It’s hard to believe that after over two centuries, the Supreme Court has never definitively ruled on whether the 2nd Amendment protects an individual’s right to “keep and bear arms.”
This morning, that changed.
The Supreme Court says Americans have a right to own guns for self-defense and hunting, the justices’ first major pronouncement on gun rights in U.S. history.
The court’s 5-4 ruling strikes down the District of Columbia’s 32-year-old ban on handguns as incompatible with gun rights under the Second Amendment. The decision goes further than even the Bush administration wanted, but probably leaves most firearms laws intact. […]
The basic issue for the justices was whether the amendment protects an individual’s right to own guns no matter what, or whether that right is somehow tied to service in a state militia.
The 5-4 split was fairly predictable. Scalia wrote the majority ruling, and was joined by Roberts, Alito, Kennedy, and Thomas. Stevens wrote the dissent, and was joined by Breyer, Souter, and Ginsburg. The full ruling is online (.pdf).
At issue, in addition to the broader 2nd Amendment question, was the District of Columbia strict gun-control law, which was also rejected by lower federal courts.
Scalia wrote the Constitution does not permit “the absolute prohibition of handguns held and used for self-defense in the home.” Stevens responded that the court’s majority “would have us believe that over 200 years ago, the Framers made a choice to limit the tools available to elected officials wishing to regulate civilian uses of weapons.” Such evidence “is nowhere to be found.”
When the AP noted that the decision “goes further than even the Bush administration wanted,” it was probably referring to the fact that the court decided that even the trigger lock requirement is unconstitutional.
The estimable Lyle Denniston’s piece helped, as always, provide some context.
Answering a 127-year old constitutional question, the Supreme Court ruled on Thursday that the Second Amendment protects an individual right to have a gun, at least in one’s home. The Court, splitting 5-4, struck down a District of Columbia ban on handgun possession.
Justice Antonin Scalia’s opinion for the majority stressed that the Court was not casting doubt on long-standing bans on carrying a concealed gun or on gun possession by felons or the mentally retarded, on laws barring guns from schools or government buildings, and laws putting conditions on gun sales.

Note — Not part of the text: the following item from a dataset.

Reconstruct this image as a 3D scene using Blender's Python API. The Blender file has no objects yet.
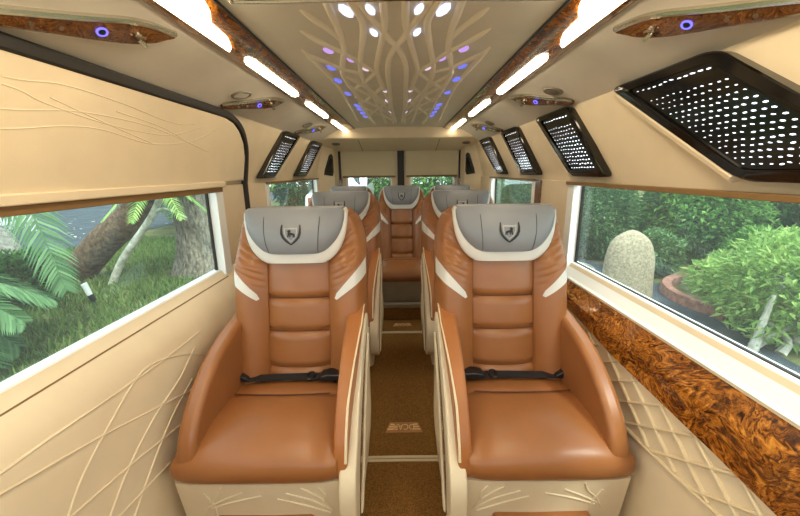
import bpy, bmesh, math, random
from mathutils import Vector, Matrix
random.seed(7)
SC = bpy.context.scene
COL = SC.collection
PI = math.pi
sin, cos = math.sin, math.cos

# ------------------------------------------------------------------ materials
def lin(c):
    return tuple((x/12.92 if x <= .04045 else ((x+.055)/1.055)**2.4) for x in c)
def rgb(r, g, b):
    return lin((r/255, g/255, b/255)) + (1,)

def base_mat(name, col, rough=.5, metal=0., spec=.5, coat=0.):
    m = bpy.data.materials.new(name); m.use_nodes = True
    b = m.node_tree.nodes['Principled BSDF']
    b.inputs['Base Color'].default_value = col
    b.inputs['Roughness'].default_value = rough
    b.inputs['Metallic'].default_value = metal
    b.inputs['Specular IOR Level'].default_value = spec
    b.inputs['Coat Weight'].default_value = coat
    return m
def nd(m, t, **kw):
    n = m.node_tree.nodes.new(t)
    for k, v in kw.items(): setattr(n, k, v)
    return n
def lk(m, a, b): m.node_tree.links.new(a, b)
def coords(m, which='Object', scale=(1,1,1)):
    tc = nd(m, 'ShaderNodeTexCoord'); mp = nd(m, 'ShaderNodeMapping')
    mp.inputs['Scale'].default_value = scale
    lk(m, tc.outputs[which], mp.inputs['Vector'])
    return mp.outputs['Vector']
def vary(m, c1, c2, scale=6, detail=4, vec=None, lo=.3, hi=.7):
    b = m.node_tree.nodes['Principled BSDF']
    n = nd(m, 'ShaderNodeTexNoise'); n.inputs['Scale'].default_value = scale; n.inputs['Detail'].default_value = detail
    lk(m, vec or coords(m), n.inputs['Vector'])
    r = nd(m, 'ShaderNodeValToRGB')
    r.color_ramp.elements[0].position = lo; r.color_ramp.elements[0].color = c1
    r.color_ramp.elements[1].position = hi; r.color_ramp.elements[1].color = c2
    lk(m, n.outputs['Fac'], r.inputs['Fac']); lk(m, r.outputs['Color'], b.inputs['Base Color'])
    return r
def bumpy(m, scale, strength, kind='noise', dist=.002, vec=None):
    b = m.node_tree.nodes['Principled BSDF']
    if kind == 'noise':
        n = nd(m, 'ShaderNodeTexNoise'); n.inputs['Detail'].default_value = 5; out = n.outputs['Fac']
    else:
        n = nd(m, 'ShaderNodeTexVoronoi'); out = n.outputs['Distance']
    n.inputs['Scale'].default_value = scale
    lk(m, vec or coords(m), n.inputs['Vector'])
    bp = nd(m, 'ShaderNodeBump'); bp.inputs['Strength'].default_value = strength; bp.inputs['Distance'].default_value = dist
    lk(m, out, bp.inputs['Height']); lk(m, bp.outputs['Normal'], b.inputs['Normal'])

def leather(name, c, rough=.42, d=.06):
    m = base_mat(name, c, rough)
    c1 = tuple(x*(1-d) for x in c[:3])+(1,); c2 = tuple(min(1, x*(1+d)) for x in c[:3])+(1,)
    vary(m, c1, c2, 9, 3)
    bumpy(m, 420, .12, 'voronoi', .0008)
    return m
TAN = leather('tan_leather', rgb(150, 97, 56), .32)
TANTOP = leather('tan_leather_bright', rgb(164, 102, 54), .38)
CREAM = leather('cream_leather', rgb(224, 208, 178), .5, .03)
CREAMSEAT = leather('cream_shell_leather', rgb(222, 208, 180), .45, .03)
GREYH = leather('slate_grey_leather', rgb(134, 138, 144), .42, .04)
WHITEL = leather('white_leather', rgb(216, 214, 208), .42, .02)
SOFFIT = leather('warm_grey_vinyl', rgb(208, 202, 190), .5, .03)
CEIL = leather('pearl_grey_vinyl', rgb(222, 218, 206), .42, .03)
PIPE = base_mat('cream_piping', rgb(222, 206, 172), .45)
DPIPE = base_mat('dark_stitch', rgb(62, 60, 62), .6)
TSEAM = base_mat('brown_seam', rgb(84, 44, 22), .6)
BLACK = base_mat('black_rubber', rgb(28, 24, 20), .55)
BLACKP = base_mat('black_plastic', rgb(24, 25, 28), .35)
BLACKG = base_mat('black_gloss', rgb(16, 13, 10), .12, 0, .6)
CHROME = base_mat('brushed_chrome', rgb(205, 198, 182), .22, 1.)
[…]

In District of Columbia v. Heller (07-290), the Court nullified two provisions of the city of Washington’s strict 1976 gun control law: a flat ban on possessing a gun in one’s home, and a requirement that any gun — except one kept at a business — must be unloaded and disassembled or have a trigger lock in place. The Court said it was not passing on a part of the law requiring that guns be licensed. It said that issuing a license to a handgun owner, so the weapon can be used at home, would be a sufficient remedy for the Second Amendment violation of denying any access to a handgun.
Given the season, the next question, of course, is the political implications of the court’s decision.
John McCain, in an earlier version of himself, tacked towards the center on gun control, supporting an end to the gun-show loophole and announcing that he didn’t want the NRA to influence the Republican Party’s position on the issue. The current version of McCain, however, supported the case against the DC gun ban, and in a couple of minutes, will host a press conference to herald today’s decision.
As for Obama, the Democratic nominee hasn’t been especially vocal on the DC case, and at the last Democratic debate, said he hadn’t heard the arguments. A Chicago Tribune article from last November said the Obama campaign believed “the D.C. handgun law is constitutional,” but it did not quote the candidate directly. This morning, before the Supreme Court ruling was issued, Obama spokesman Bill Burton said, “That statement was obviously an inartful attempt to explain the Senator’s consistent position.”